Even before this war, Sudan suffered localised conflicts that last year killed about 900 people, according to the UN

Those conflicts are often over access to scarce water and other resources, but they also reflected a security breakdown since Burhan and Daglo staged a coup in October 2021, derailing a transition to democracy after the toppling of longtime autocrat Omar al-Bashir.

The two generals later fell out in a power struggle, leading to the current fighting.

“CHALLENGE” TO NEIGHBOURS

State media reported on Tuesday deadly clashes in Kosti, the White Nile state capital and last major town on the road from Khartoum leading to South Sudan.

The fighting on Sunday between the Hausa and Nuba ethnic groups killed 16 people, wounded scores more and prompted a regional night-time curfew, state-run SUNA news agency said.

The UN has described Sudan’s humanitarian situation as catastrophic.

Aid facilities have faced “large-scale looting”, including most recently at the World Food Programme in Khartoum over the weekend, a UN spokesperson said on Monday.

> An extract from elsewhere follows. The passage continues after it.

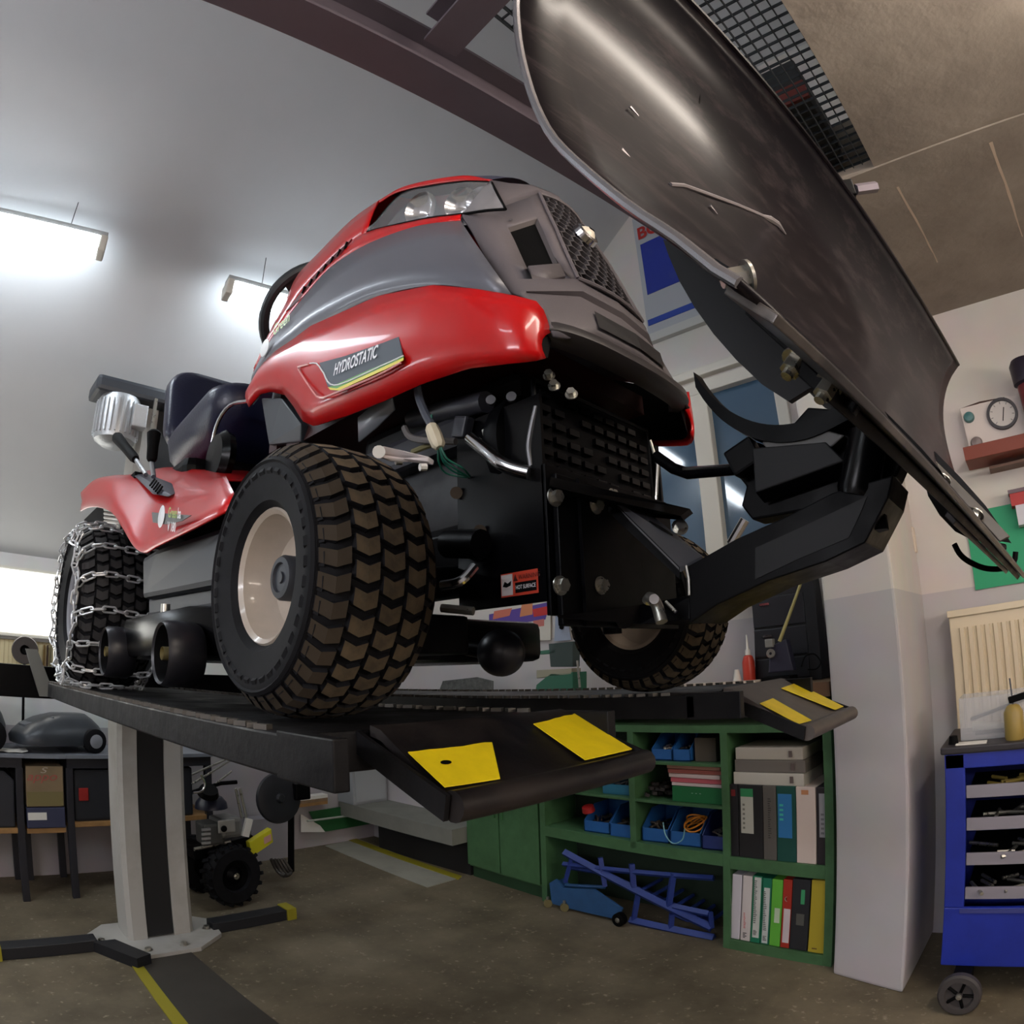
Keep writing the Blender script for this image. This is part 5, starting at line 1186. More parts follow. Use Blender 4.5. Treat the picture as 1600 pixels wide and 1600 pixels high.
for a_, b_, h_, col, lab_, ex in (
    (1134, 1150, .300, (200, 196, 204), 'slim plain white binder at the left of the bottom row', ()),
    (1151, 1167, .300, (208, 200, 198), 'slim white binder with red print near its foot', (('lines', .3, .7, .05, .14, 4, (60, 54, 56)), ('lines', .35, .6, .2, .45, 10, (200, 110, 110)))),
    (1167, 1183, .305, (24, 116, 84), 'green binder with a white printed spine, second green from the left', (('label', .2, .9, .08, .98, (196, 198, 194)), ('lines', .35, .75, .30, .95, 22, (96, 104, 100)), ('lines', .35, .75, .12, .2, 5, (60, 60, 60)))),
    (1183, 1198, .300, (22, 108, 82), 'darker green binder with a lower white printed spine', (('label', .2, .85, .02, .86, (196, 200, 198)), ('lines', .35, .75, .22, .82, 22, (96, 104, 100)), ('lines', .35, .75, .06, .14, 5, (60, 60, 60)))),
    (1198, 1216, .300, (96, 176, 60), 'light green folder with a small white sticker', (('label', .35, .85, .36, .58, (190, 208, 180)),)),
    (1216, 1231, .305, (166, 44, 30), 'red binder with a pale label on its lower half', (('hole', .72), ('label', .2, .95, .08, .58, (206, 196, 200)))),
    (1231, 1260, .312, (36, 37, 42), 'black binder with a small green tag on the bottom row', (('label', .5, .72, .66, .86, (60, 150, 100)), ('label', .3, .75, .36, .52, (84, 84, 80)), ('hole', .25))),
    (1261, 1289, .315, (176, 158, 44), 'mustard yellow binder at the right of the bottom row', (('hole', .23), ('lines', .25, .8, .05, .09, 1, (110, 84, 40))))):
    binder(xb(a_), xb(b_), zB, h_, col, lab_, extras=ex, lean=ld_)
zs_ = zM+hM
for (a_, b_, y_, hh, col, lab_) in ((1139, 1254, 1207, .052, (190, 186, 176), 'cream binder lying lowest of the three stacked flat'), (1141, 1256, 1185, .052, (112, 106, 100), 'grey binder lying in the middle of the three stacked flat'), (1142, 1252, 1163, .05, (182, 176, 166), 'cream binder lying on top of the three stacked flat')):
    x0, x1 = xat(a_, y_), xat(b_, y_)
    t = thing('ring_binder', lab_, 'binder', ((x0+x1)/2, fy(x0)+.1, zs_), 'ring binders on the green shelves')
    MB().prism([(x0, fy(x0)+.02, zs_), (x1, fy(x1)+.02, zs_), (x1, fy(x1)+.02, zs_+hh), (x0, fy(x0)+.02, zs_+hh)], (0, .26, 0)).build('cover', mat('flat_%d' % col[0], col, .6), t, False, bevel=.003)
    q = MB(); q.prism([(x1-.06, fy(x1)+.019, zs_+.012), (x1-.045, fy(x1)+.019, zs_+.012), (x1-.045, fy(x1)+.019, zs_+hh-.012), (x1-.06, fy(x1)+.019, zs_+hh-.012)], (0, .0006, 0)); q.build('spine_mark', mat('mark_dark', (96, 84, 82), .7), t, False)
    zs_ += hh+.001
# blue stacking bins
BINB = mat('bin_blue', (36, 92, 158), .4, var=.08, scale=6)
def bin_(a_, b_, yy, z, h, label, fill, m=BINB):
    x0, x1 = xat(a_, yy), xat(b_, yy); t = thing('stacking_bin', label, 'bin', ((x0+x1)/2, fy(x0)+.1, z), 'blue stacking bins on the green shelves')
    f = .03; y0 = fy(x0)+f; dp = .22; w_ = .004; x0 += .004; x1 -= .004
    MB().b2((x0, y0, z), (x1, y0+dp, z+.005)).build('base', m, t, False)
    for xx in (x0, x1-w_): MB().prism([(xx, y0, z), (xx, y0+dp, z), (xx, y0+dp, z+h), (xx, y0+.09, z+h), (xx, y0, z+h*.45)], (w_, 0, 0)).build('side', m, t, False)
    MB().b2((x0, y0, z), (x1, y0+w_, z+h*.45)).build('front_lip', m, t, False, bevel=.001)
    MB().b2((x0, y0+dp-w_, z), (x1, y0+dp, z+h)).build('rear', m, t, False)
    q = MB()
    for i in range(14):
        c = Vector((random.uniform(x0+.02, x1-.02), random.uniform(y0+.03, y0+dp-.03), z+h*random.uniform(.35, .5)))
        d = Vector((random.uniform(-1, 1), random.uniform(-1, 1), random.uniform(-.3, .3))).normalized()*.022; q.tube([c-d, c+d], random.uniform(.004, .008), 6)
    q.build('small_parts', fill, t, True, kind='stuff')
    return t
JUNK = mat('mixed_hardware', (96, 88, 78), .5, metal=.4, col2=(50, 46, 44), scale=30); JDARK = mat('dark_junk', (48, 44, 44), .6)
bin_(886, 928, 1280, -.763, .13, 'blue bin full of dark hoses at the left of the shelf row', JDARK)
bin_(930, 970, 1285, -.763, .14, 'blue bin left of the narrow green upright', JUNK)
bin_(984, 1028, 1295, -.763, .145, 'blue bin of brown hardware right of the green upright', JUNK)
b2_ = bin_(1031, 1082, 1300, -.763, .145, 'blue bin with coiled orange cord and a pale loop hanging out', JDARK)
bin_(1084, 1123, 1308, -.763, .14, 'darker blue bin with shiny parts beside the binders', ZINC, mat('bin_navy', (34, 50, 110), .45))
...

“Certain banks in Khartoum” have also been looted, Sudan’s banking federation said on Tuesday, assuring Sudanese that their savings remain unaffected.

As representatives in Saudi Arabia seemed no closer to an agreement, “various types of weapons were fired” in northern Khartoum on Tuesday, according to a resident of the Shambat area.

Another witness reported continued clashes in the capital’s south.

The Sudanese foreign ministry said army chief Burhan had received calls on Tuesday from Turkish President Recep Tayyip Erdogan and Azali Assoumani of the Comoros, the current chairman of the African Union.

According to the ministry’s statement, Assoumani “will send a special envoy to Jeddah to help reach an agreement to end the crisis and restore stability in Sudan”.

The African Union – which suspended Sudan following the 2021 coup – and East African regional bloc IGAD have pushed for discussions mediated by South Sudan’s President Salva Kiir.

Concerns have grown over the conflict’s impact on South Sudan, whose oil is exported through its northern neighbour.

Hanna Tetteh, United Nations’ special envoy for the Horn of Africa, told the Security Council that more than 200,000 South Sudanese refugees hosted by Sudan could potentially return south, “if we do not see stability returning soon”.